The challenge with any higher education prize, says Eddy, is defining winners and losers. But Wyner says that’s a conversation he welcomes, because community colleges need more discussion about excellence on their campuses.

"This is not the world’s most developed field of inquiry,” Wyner says. “We’re open to suggestions for improvement.”

Not surprisingly, colleges on the list were thrilled to be there.

Mary S. Graham, president of Mississippi Gulf Coast Community College, says the Aspen recognition is a “validation that we’re moving in the right direction.”

Mississippi Gulf Coast got the nod, Aspen officials say, because it has a low achievement gap between underrepresented minority and white students, and a relatively high combined graduation and transfer rate of 53 percent. In addition, Aspen gave high marks to the college for its proportion of full-time instructors — 83 percent of faculty members are full-time.

Graham says the data collection process was labor-intensive, but that the college was already collecting all the information requested.

Sandy Shugart, president of Valencia College, says his institution also had the data to apply on hand. But he praised the breadth of the information requested.

“They’re asking the right questions,” he says.

In addition to publicity, the 10 finalists have also earned one coveted reward for being singled out by Aspen: presidents from the colleges have been invited to a meeting at the White House later this month.
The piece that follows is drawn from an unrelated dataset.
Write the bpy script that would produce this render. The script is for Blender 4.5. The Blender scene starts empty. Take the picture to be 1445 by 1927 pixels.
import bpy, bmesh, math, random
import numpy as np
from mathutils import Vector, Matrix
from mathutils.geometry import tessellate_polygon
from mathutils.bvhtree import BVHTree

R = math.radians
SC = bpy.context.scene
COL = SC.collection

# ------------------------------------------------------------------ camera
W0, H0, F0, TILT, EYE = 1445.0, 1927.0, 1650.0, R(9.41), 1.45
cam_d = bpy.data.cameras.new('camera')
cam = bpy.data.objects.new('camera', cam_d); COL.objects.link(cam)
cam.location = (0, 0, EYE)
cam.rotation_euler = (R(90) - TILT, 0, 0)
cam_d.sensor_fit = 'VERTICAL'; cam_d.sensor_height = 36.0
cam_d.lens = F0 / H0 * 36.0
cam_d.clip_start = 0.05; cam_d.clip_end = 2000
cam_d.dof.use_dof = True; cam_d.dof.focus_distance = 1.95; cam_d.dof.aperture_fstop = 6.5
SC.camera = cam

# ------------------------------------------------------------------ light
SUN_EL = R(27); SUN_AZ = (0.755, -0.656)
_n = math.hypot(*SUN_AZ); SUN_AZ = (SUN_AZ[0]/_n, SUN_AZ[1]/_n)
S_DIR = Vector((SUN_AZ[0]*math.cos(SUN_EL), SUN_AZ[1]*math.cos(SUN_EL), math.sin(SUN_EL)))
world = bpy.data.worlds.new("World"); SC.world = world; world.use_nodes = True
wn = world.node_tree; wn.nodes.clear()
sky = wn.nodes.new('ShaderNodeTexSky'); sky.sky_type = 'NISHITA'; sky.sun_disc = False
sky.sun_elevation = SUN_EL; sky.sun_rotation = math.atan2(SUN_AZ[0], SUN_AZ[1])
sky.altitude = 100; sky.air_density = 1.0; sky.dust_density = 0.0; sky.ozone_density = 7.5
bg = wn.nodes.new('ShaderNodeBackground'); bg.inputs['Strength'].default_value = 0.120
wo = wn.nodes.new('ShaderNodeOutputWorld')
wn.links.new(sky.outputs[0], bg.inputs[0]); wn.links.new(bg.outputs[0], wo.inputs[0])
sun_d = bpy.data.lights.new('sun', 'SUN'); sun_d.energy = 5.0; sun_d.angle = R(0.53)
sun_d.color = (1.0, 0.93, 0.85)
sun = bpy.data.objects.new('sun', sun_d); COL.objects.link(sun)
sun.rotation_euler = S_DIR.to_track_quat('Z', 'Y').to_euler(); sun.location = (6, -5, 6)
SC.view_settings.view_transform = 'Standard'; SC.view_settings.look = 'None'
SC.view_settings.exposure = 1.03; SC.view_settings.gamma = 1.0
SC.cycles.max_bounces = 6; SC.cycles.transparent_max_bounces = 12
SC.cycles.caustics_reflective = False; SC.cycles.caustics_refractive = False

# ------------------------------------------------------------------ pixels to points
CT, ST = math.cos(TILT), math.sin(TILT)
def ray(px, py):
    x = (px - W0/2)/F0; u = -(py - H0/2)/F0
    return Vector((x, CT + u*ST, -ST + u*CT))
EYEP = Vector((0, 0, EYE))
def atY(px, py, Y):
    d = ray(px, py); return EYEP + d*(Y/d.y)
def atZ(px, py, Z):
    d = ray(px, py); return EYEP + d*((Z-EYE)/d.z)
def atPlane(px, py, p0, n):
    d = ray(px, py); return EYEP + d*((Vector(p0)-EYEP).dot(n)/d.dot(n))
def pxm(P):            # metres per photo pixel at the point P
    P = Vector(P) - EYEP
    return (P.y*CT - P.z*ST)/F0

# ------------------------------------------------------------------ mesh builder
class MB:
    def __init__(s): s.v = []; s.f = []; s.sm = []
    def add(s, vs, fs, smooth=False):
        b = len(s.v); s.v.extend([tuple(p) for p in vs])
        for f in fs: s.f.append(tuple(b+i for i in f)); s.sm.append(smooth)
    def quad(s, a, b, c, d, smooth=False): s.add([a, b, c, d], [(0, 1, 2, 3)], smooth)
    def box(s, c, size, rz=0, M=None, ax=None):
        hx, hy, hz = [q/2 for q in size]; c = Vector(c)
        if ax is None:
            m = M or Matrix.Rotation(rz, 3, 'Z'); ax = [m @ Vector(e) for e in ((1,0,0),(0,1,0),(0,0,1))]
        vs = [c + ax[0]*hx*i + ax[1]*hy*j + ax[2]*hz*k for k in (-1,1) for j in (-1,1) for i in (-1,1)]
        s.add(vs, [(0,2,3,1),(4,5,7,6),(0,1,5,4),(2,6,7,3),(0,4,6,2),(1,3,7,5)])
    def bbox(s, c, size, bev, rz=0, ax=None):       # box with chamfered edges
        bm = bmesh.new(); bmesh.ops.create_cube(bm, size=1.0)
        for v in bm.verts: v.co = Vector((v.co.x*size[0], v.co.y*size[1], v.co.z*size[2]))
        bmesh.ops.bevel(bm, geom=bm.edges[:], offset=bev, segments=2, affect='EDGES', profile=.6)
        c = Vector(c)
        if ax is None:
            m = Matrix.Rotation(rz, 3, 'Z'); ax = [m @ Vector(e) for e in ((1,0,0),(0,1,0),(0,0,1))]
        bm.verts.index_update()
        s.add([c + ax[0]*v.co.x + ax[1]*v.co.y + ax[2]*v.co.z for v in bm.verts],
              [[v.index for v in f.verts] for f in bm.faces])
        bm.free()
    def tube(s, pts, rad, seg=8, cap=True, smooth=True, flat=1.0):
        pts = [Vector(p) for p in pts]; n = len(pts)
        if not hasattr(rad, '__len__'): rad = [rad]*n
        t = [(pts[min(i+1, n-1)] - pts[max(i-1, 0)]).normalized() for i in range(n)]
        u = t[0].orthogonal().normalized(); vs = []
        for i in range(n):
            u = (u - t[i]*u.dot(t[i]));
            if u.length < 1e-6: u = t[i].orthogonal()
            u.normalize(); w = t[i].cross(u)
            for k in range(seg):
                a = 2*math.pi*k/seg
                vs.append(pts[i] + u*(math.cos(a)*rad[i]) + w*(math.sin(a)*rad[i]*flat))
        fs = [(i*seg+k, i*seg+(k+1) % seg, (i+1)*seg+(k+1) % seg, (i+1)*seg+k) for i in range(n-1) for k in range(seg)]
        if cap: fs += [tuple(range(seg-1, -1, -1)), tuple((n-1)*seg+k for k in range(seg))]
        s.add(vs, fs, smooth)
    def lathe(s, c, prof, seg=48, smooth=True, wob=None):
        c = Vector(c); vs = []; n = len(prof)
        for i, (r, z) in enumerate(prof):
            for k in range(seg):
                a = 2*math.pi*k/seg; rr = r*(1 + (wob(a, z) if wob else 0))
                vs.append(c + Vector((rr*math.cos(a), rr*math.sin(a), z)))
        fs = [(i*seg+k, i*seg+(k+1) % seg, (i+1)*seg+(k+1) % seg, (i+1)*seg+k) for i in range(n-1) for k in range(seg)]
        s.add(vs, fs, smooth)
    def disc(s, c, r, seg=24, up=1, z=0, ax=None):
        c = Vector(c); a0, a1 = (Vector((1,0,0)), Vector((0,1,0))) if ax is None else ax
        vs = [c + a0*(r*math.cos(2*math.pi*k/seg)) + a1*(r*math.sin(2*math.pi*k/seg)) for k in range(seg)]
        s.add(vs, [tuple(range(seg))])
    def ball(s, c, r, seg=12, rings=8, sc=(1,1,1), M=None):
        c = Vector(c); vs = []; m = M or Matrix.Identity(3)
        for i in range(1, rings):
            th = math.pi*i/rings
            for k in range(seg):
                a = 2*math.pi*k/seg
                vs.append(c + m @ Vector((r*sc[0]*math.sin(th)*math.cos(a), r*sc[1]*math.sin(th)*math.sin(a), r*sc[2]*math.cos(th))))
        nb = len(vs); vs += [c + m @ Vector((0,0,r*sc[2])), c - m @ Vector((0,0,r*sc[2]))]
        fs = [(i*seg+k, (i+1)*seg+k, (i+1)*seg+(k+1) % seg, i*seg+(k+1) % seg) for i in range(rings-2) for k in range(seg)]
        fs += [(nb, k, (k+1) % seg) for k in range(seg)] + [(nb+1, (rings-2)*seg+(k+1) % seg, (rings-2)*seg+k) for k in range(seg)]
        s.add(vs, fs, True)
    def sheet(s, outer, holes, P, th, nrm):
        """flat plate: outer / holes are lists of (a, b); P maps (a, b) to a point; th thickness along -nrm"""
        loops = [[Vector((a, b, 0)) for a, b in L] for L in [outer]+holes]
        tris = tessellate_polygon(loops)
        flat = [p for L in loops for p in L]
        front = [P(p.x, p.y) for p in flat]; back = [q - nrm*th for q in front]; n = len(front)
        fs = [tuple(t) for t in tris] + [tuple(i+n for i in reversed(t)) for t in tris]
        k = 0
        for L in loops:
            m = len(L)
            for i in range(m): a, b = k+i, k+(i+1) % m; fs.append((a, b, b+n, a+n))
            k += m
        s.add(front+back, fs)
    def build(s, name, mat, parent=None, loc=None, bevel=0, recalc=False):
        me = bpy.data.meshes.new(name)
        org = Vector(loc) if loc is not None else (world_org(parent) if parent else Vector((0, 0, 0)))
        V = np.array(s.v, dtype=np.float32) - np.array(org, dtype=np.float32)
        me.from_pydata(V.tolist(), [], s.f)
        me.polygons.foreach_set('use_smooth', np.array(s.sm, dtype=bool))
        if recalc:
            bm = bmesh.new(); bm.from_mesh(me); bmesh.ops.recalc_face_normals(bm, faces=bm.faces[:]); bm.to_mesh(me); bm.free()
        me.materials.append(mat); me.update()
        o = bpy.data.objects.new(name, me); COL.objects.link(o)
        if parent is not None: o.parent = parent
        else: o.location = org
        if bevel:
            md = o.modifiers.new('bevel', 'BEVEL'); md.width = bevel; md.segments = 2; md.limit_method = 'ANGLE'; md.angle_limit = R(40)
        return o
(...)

Graham, who began as president on her campus in July, says the invitation cites the colleges’ “extraordinary work,” and will be an opportunity for presidents to share notes on success stories.

Aspen's 10 finalists are:

  • Lake Area Technical Institute, Watertown, S.D.
  • Miami Dade College
  • Mississippi Gulf Coast Community College, Perkinston, Miss.
  • Mott Community College, Flint, Mich.
  • Northeast Iowa Community College-Calmar
  • Santa Barbara City College
  • Southwest Texas Junior College, Uvalde, Tex.
  • Valencia College, Orlando
  • Walla Walla Community College, Walla Walla, Wash.
  • West Kentucky Community and Technical College, Paducah, Ky.